Lo spettacolo diviene quasi un rito, di cui gli attori sono allo stesso tempo officianti e corpi in cui il verbo dell'autore riesce, infine, a farsi carne. E il rituale non è soltanto quello sado-masochistico praticato dalla coppia borghese, né l'omicidio dei figli e il suicidio commessi dalla donna, quasi una Medea contemporanea senza però la dignità e l'auto-stima dell'eroina tragica, bensì quello di un'intera esistenza impostata secondo princìpi cui, almeno nell'apparenza, bisogna conformarsi e a cui si può trasgredire unicamente nel segreto della vita sessuale. Anche gli inserti inediti tratti dal corpus dei dattiloscritti di Pasolini conducono l'interpretazione verso quest'orizzonte: si tratta dalla scena iniziale - la coppia, la sera di un lunedì di Pasqua, si prepara ad accogliere in casa degli amici - e degli interventi di due cori, che funzionano da prologo ed epilogo e commentano quanto accade rivolgendosi direttamente al pubblico.

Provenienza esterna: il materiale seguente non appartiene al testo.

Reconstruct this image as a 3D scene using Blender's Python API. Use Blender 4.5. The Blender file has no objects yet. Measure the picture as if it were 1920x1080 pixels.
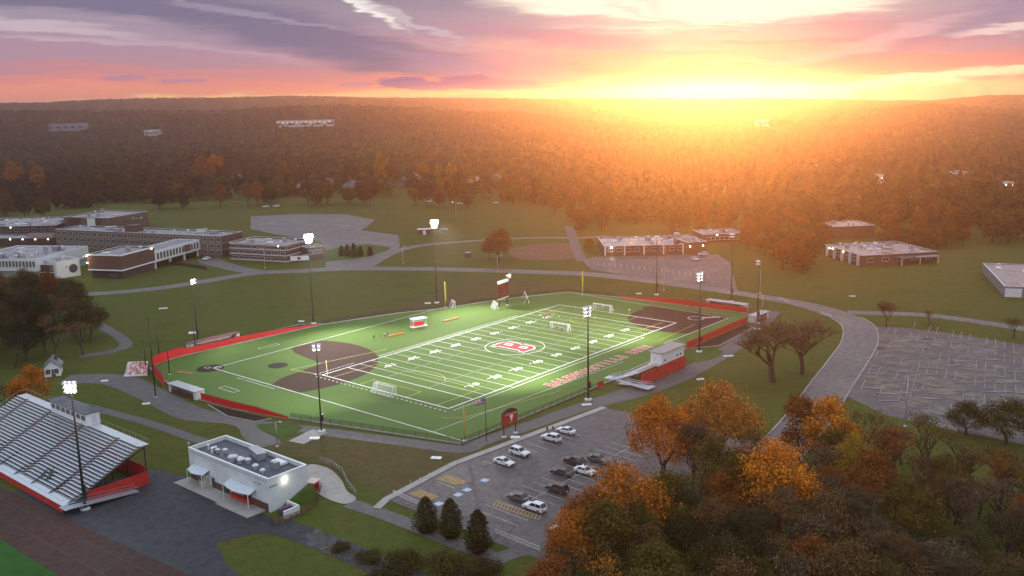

Interpretati rispettivamente da Malosti e da Coli, i cori conquistano allo spettacolo uno straniamento che ne aumenta la ritualità e la fredda inquietudine che sottilmente lo pervade ricadendo sullo stomaco dello spettatore. La poesia pasoliniana è restituita nella sua limpida, e allo stesso tempo tragica, verità: denuncia di una società che - balzata senza protezioni dalle consuetudini della campagna all'anarchia della modernità, generatrice di disorientamento e di inevitabile e cruda violenza- è incapace di essere autentica.

I tre interpreti, concentratissimi, con generosità offrono i propri corpi perché la laica passione allestita da Pasolini possa essere celebrata fino alla sua conclusione che non potrà che coincidere con la morte, ovvero con la dichiarazione di un impossibile adattamento. Uno spettacolo stringente e gelidamente inquietante, tragico e spudoratamente carnale, capace di riempire di pura teatralità l'elegantemente sferzante parola pasoliniana.